1:29 p.m. I have some time before I’m due on set, so I peruse a bookstore in town. I wonder for a moment whether a Hallmark movie has ever been set between the stacks and google it. Sure enough, there’s Love by the Book, which follows the story of Emma, a bookstore owner caught between two suitors. I pick out a collection of heart-wrenching queer love letters from throughout history that seems appropriate given my current state and imagine another meet-cute with the person behind the register.

1:34 p.m. Nope. I’m checked out by a graying woman who looks a lot like someone who insists she doesn’t watch Hallmark because it’s intellectually beneath her. My purchase gives her pause. “Just this?” she prompts. Perhaps I’m imagining a measure of disapproval in her tone, but I’m tempted to inform her that everyone’s a little gay—even people on Hallmark.

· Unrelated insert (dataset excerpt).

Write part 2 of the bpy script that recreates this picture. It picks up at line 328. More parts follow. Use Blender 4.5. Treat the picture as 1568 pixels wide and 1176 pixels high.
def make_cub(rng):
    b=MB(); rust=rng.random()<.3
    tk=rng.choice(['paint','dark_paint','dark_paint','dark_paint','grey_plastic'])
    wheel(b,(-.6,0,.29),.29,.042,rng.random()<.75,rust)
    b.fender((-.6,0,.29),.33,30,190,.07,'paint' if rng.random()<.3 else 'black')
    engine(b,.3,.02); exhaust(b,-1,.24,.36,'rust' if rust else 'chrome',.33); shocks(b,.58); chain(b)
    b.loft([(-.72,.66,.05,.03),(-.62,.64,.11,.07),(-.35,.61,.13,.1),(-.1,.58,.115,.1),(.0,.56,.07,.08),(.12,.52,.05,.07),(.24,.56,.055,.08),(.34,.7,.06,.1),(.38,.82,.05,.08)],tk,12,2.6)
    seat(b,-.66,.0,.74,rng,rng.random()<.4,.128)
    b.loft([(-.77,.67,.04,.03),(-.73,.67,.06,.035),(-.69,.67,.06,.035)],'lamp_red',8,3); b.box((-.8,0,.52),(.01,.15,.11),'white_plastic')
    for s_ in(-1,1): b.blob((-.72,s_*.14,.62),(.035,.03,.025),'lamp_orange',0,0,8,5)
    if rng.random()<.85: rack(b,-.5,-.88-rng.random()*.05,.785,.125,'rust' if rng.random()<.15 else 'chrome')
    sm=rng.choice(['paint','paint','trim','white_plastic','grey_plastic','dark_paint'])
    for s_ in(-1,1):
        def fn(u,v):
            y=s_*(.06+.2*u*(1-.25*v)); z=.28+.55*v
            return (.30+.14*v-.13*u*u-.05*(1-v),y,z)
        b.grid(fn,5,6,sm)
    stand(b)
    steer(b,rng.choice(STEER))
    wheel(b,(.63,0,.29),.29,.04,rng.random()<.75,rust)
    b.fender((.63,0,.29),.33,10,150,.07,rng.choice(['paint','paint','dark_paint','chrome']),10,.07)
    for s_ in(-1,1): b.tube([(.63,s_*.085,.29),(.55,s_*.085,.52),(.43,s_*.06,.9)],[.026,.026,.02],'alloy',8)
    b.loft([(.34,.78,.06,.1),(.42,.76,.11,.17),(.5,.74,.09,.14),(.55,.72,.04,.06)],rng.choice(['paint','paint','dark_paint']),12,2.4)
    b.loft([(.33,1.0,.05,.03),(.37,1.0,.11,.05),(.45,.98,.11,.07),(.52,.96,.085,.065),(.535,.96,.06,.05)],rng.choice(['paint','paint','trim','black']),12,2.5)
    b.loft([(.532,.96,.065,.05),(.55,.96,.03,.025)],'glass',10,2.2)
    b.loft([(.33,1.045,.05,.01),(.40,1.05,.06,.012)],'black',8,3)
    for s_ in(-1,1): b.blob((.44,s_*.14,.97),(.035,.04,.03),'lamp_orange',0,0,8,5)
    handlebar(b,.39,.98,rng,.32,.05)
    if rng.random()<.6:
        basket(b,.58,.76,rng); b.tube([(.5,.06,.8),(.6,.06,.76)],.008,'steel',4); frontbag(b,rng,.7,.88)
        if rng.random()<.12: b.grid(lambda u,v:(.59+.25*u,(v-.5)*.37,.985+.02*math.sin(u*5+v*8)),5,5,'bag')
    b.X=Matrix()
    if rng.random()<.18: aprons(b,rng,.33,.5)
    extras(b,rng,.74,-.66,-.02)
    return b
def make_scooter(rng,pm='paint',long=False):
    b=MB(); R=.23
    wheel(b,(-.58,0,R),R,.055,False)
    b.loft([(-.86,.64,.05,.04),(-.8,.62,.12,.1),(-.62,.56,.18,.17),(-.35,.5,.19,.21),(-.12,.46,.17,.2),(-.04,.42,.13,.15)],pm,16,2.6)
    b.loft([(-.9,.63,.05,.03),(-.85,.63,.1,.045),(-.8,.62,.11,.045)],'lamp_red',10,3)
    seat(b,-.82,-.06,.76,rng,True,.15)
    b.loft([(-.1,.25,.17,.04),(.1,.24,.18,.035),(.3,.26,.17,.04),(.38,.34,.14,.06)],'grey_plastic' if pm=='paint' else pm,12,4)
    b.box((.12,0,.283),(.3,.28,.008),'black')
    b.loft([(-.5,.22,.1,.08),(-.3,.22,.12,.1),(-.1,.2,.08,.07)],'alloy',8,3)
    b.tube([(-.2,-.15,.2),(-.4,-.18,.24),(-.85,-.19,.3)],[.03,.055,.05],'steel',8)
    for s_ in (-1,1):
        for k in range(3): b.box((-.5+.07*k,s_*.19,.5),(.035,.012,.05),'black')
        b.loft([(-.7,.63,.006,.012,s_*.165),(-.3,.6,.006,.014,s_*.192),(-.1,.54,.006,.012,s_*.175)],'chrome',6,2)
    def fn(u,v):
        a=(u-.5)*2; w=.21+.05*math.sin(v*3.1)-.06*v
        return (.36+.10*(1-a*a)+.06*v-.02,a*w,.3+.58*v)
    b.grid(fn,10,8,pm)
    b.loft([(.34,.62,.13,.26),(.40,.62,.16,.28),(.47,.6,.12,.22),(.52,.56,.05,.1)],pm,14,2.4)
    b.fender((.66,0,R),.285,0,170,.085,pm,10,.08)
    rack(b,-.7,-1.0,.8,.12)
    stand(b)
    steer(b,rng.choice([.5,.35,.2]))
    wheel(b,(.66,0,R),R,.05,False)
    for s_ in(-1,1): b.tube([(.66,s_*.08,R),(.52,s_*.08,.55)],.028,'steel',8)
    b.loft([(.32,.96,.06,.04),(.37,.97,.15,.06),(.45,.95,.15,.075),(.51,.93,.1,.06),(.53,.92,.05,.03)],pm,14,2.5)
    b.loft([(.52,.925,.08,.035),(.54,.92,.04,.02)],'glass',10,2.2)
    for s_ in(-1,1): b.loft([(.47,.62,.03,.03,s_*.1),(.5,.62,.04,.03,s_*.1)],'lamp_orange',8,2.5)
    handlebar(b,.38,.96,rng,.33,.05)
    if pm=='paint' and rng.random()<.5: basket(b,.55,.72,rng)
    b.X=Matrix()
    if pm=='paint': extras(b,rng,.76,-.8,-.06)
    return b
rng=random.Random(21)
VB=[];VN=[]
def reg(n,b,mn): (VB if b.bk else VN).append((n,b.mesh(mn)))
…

1:37 p.m. After looking into a few more shops, I decide I must pay homage to rom-com mecca: the real-life Mystic Pizza. The restaurant doesn’t bear much resemblance to what’s seen in its 1988 namesake starring Julia Roberts. In fact, it’s less a small-town slice slinger than an altar to Hollywood and the tourism industry, given every square inch of its walls is bedecked with autographed film posters and paraphernalia. Except, that is, for the 20-something employee who greets me from behind the bar. Maybe it’s the feigned politeness with which she addresses the other out-of-towners behind me or that she looks like she’d hang out with the Araujo sisters. I take a seat and order a beer.

1:50 p.m. Enough Hollywood folks have come through these parts that everyone’s got a story about a celebrity sighting. I’m no different, and I’m here to see the magic of Hallmark unfold in real-time. As I sip my beer, I can’t help but think about how Hallmark movies have a way of dominating our lives and personalities, especially during the holiday season. They offer a predictable escape, a comforting narrative where everything works out in the end, unlike the complexities of real life.